C’è ancora da festeggiare in un Paese in cui il reato del femminicidio è diventato un’ermergenza?
Alla vigilia della “Giornata Internazionale della Donna”, ormai svilita e persino ridicolizzata dal business che ruota intorno all’8 marzo, una riflessione è doverosa. Dopo una campagna elettorale tra le peggiori che il nostro Paese ricordi, tra una promessa utopica e una spudorata bugia, tra un “voto utile” (a chi?) e una “alleanza”, dobbiamo fare i conti con i temi, urgenti, che non sono stati affrontati con serietà e concretezza, con la proposta di soluzioni credibili e efficaci. Tra questi, certamente, c’è il mostro del femminicidio, che in Italia è sfociato ormai in una situazione emergenziale.
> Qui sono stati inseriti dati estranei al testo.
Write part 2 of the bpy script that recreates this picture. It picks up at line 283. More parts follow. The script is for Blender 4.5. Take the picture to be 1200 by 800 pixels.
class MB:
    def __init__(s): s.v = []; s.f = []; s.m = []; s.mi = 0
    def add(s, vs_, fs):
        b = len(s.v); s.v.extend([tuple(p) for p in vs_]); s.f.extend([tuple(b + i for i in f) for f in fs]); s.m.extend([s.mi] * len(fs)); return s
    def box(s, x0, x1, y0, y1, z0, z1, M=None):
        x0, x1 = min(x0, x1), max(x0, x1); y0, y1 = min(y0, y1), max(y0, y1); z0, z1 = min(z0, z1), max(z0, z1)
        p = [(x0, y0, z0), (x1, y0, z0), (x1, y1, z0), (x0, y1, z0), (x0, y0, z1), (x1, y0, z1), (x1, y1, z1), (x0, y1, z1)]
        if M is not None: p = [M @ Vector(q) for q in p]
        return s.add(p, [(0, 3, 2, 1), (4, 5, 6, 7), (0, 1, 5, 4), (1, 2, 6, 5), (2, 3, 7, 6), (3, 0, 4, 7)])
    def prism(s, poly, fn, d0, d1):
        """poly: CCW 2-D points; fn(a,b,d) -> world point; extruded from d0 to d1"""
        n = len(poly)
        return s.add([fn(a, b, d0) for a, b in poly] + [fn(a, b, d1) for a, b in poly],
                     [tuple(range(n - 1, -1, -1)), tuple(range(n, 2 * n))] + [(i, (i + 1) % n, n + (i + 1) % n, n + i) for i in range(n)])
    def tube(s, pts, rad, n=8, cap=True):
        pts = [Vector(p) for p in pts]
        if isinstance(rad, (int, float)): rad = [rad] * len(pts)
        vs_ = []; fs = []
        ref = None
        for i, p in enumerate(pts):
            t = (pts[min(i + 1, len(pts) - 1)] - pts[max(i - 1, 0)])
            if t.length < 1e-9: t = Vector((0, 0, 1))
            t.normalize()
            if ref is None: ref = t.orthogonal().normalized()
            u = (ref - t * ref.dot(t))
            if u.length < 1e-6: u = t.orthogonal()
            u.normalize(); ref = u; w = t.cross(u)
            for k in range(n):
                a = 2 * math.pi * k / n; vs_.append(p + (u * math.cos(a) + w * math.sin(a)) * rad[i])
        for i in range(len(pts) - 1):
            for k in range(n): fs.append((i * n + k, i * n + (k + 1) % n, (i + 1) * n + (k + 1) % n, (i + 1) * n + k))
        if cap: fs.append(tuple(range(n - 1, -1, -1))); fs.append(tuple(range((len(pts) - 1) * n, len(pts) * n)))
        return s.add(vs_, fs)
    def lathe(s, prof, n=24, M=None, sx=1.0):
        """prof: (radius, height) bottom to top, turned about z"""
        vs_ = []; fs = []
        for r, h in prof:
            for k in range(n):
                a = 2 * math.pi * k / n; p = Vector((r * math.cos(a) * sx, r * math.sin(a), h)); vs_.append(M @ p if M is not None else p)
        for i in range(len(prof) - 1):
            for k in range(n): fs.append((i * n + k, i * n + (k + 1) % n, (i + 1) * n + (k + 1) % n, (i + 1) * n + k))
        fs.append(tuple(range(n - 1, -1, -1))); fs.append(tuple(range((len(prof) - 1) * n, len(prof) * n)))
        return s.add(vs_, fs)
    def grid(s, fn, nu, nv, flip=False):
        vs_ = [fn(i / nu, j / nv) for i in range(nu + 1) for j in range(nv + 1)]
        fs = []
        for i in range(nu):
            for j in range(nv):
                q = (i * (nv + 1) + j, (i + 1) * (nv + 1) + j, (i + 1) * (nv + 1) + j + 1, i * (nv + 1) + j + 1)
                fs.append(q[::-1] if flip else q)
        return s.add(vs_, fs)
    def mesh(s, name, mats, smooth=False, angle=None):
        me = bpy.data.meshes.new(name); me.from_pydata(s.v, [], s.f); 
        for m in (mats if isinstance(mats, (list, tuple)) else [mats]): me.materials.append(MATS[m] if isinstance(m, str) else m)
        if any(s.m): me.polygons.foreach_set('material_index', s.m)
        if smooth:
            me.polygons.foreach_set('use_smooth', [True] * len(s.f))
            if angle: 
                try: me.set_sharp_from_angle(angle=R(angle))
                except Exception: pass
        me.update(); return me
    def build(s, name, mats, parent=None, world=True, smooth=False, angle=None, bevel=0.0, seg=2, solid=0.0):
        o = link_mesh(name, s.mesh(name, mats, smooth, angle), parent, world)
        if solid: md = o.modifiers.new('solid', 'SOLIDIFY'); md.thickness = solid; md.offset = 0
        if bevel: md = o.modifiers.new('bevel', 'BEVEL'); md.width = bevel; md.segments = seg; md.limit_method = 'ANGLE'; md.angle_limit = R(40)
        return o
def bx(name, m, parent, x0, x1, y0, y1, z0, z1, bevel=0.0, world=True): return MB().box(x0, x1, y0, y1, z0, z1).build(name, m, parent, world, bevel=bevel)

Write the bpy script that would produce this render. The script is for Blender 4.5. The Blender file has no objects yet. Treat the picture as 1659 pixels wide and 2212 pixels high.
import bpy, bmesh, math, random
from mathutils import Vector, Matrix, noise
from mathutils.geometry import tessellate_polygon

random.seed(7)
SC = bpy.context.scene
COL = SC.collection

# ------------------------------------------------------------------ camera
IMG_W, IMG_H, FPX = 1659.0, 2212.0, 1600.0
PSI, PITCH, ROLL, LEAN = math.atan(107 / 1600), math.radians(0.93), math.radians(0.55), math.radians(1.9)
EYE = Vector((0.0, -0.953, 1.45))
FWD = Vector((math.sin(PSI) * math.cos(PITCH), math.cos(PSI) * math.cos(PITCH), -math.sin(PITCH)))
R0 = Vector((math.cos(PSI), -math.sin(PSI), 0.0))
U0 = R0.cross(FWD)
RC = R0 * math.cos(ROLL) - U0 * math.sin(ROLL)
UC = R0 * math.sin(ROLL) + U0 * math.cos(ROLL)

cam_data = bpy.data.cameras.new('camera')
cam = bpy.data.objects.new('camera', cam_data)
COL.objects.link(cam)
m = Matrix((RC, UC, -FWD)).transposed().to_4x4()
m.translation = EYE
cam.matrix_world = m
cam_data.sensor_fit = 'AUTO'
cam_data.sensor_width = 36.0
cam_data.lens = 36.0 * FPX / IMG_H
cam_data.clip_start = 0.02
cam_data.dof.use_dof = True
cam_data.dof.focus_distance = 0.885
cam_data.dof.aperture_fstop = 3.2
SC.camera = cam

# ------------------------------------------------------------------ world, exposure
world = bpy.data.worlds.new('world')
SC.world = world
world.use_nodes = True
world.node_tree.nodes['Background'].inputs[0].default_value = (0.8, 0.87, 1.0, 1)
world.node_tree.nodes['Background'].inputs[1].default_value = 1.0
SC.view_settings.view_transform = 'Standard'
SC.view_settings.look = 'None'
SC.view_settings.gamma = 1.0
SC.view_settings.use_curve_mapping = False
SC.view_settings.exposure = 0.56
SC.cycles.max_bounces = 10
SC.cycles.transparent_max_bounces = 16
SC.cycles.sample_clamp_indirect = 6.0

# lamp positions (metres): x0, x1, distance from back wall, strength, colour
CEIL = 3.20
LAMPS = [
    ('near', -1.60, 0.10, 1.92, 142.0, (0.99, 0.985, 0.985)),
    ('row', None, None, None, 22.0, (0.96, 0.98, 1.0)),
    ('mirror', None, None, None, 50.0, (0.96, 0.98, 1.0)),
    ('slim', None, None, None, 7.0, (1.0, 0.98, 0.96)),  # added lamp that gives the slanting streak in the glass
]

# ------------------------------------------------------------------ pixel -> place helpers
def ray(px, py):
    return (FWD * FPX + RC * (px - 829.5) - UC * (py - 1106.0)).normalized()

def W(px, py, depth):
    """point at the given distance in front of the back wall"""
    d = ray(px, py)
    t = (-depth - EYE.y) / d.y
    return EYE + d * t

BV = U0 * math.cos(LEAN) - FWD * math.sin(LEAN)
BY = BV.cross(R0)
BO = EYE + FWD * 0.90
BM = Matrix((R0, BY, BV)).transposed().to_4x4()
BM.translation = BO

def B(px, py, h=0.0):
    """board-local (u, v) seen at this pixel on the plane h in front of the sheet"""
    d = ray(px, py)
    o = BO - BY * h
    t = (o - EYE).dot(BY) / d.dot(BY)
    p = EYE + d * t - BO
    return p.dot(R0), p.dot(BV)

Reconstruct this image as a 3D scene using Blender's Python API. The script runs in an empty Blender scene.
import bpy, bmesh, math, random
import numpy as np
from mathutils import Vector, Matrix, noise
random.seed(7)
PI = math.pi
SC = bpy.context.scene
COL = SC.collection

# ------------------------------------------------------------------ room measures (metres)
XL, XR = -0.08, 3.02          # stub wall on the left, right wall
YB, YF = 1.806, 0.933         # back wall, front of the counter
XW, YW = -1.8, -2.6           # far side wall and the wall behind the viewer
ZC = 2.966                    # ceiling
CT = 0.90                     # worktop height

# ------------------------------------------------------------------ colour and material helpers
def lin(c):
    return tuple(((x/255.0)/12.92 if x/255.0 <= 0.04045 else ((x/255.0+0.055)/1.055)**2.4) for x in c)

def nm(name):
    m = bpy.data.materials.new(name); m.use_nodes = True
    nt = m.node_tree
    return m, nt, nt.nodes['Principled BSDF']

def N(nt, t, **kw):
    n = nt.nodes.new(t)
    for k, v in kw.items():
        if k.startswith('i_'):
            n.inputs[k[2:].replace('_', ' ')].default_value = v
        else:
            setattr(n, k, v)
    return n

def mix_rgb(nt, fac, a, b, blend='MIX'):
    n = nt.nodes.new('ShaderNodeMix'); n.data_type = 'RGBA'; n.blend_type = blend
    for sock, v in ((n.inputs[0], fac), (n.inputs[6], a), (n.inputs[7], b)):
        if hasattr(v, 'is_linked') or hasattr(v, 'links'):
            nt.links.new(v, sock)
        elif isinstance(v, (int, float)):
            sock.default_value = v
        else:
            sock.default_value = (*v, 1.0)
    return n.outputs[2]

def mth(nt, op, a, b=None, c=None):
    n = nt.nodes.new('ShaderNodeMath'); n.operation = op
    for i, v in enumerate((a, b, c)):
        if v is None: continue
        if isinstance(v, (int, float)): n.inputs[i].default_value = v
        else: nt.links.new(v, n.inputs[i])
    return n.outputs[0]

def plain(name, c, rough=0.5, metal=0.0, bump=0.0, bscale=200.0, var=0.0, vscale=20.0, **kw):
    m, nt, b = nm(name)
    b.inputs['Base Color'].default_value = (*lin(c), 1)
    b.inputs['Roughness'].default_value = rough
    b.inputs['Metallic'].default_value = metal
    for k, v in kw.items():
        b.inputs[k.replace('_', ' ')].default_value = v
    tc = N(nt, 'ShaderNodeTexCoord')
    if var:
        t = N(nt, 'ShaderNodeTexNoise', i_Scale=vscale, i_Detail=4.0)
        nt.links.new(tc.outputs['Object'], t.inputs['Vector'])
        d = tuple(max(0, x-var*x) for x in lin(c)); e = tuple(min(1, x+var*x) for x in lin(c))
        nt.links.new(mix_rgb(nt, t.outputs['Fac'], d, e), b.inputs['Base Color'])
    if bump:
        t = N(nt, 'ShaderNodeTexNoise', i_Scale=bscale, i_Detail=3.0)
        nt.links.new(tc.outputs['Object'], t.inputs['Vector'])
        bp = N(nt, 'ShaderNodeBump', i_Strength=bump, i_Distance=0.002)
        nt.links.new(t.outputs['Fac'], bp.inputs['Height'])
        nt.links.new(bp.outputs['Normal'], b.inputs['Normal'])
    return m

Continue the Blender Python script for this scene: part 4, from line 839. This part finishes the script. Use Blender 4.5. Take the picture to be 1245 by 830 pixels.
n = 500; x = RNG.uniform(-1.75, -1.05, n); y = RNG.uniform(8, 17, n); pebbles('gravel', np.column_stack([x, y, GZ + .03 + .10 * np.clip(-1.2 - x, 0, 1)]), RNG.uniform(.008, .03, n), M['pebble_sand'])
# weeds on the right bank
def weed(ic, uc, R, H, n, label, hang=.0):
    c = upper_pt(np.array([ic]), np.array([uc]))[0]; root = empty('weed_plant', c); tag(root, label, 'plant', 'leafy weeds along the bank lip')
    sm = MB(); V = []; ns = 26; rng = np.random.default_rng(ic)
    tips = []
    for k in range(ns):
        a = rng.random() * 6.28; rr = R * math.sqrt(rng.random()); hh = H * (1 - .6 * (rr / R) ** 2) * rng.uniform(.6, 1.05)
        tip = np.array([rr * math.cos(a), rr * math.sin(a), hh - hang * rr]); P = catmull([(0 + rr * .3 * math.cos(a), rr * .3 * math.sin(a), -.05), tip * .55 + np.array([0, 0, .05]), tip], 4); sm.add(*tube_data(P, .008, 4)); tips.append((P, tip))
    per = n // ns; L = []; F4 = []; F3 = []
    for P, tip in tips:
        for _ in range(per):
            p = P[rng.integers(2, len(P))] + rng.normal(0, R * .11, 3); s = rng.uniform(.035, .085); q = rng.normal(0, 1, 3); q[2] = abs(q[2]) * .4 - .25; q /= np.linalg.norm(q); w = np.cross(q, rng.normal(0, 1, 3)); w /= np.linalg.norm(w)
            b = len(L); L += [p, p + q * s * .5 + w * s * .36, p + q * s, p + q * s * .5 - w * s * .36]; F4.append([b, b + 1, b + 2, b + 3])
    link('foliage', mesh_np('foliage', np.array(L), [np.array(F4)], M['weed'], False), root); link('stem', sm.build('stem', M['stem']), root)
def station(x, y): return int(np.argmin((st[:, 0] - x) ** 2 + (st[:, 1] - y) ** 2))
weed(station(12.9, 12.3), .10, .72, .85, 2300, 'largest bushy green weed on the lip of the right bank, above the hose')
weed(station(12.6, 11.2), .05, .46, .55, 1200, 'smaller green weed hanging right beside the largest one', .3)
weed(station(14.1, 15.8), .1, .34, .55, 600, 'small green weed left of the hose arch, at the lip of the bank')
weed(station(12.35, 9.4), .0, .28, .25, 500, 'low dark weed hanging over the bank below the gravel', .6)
Ogni anno, in Italia come nel resto del mondo, troppe sono le donne picchiate, violentate, torturate, mutilate e spesso, troppo spesso, barbaramente uccise da uomini in virtù del loro “essere donna”. Come se non bastasse, a fare da apripista a certi fatti ci sono l’indifferenza e la superficialità di istituzioni sorde e cieche, del tutto incapaci di arginare il fenomeno, e di una politica assente e troppo presa da egocentrismi, personalismi e sete di potere.
L’unica cosa che la politica italiana è stata capace di fare è l’inutile e vuota legge sullo stalking, una legge-farsa che non ha fatto diminuire la violenza domestica né, tantomeno, il numero delle donne uccise dai propri compagni, ex compagni, mariti, ex mariti, fidanzati, ex fidanzati. Una legge che non previene né reprime il fenomeno.
Forse è utile ricordare che pochi mesi fa l’Onu lo ha detto chiaramente: in Italia il femminicidio è “un crimine di Stato”, perché le Istituzioni, nonostante le numerose sollecitazioni, non si stanno impegnando abbastanza per fermare un’ondata di violenza e morte che assume sempre più i connotati di una inarrestabile strage.
Mi chiedo, dunque, cosa ci sia da festeggiare. Specie dalle nostre parti.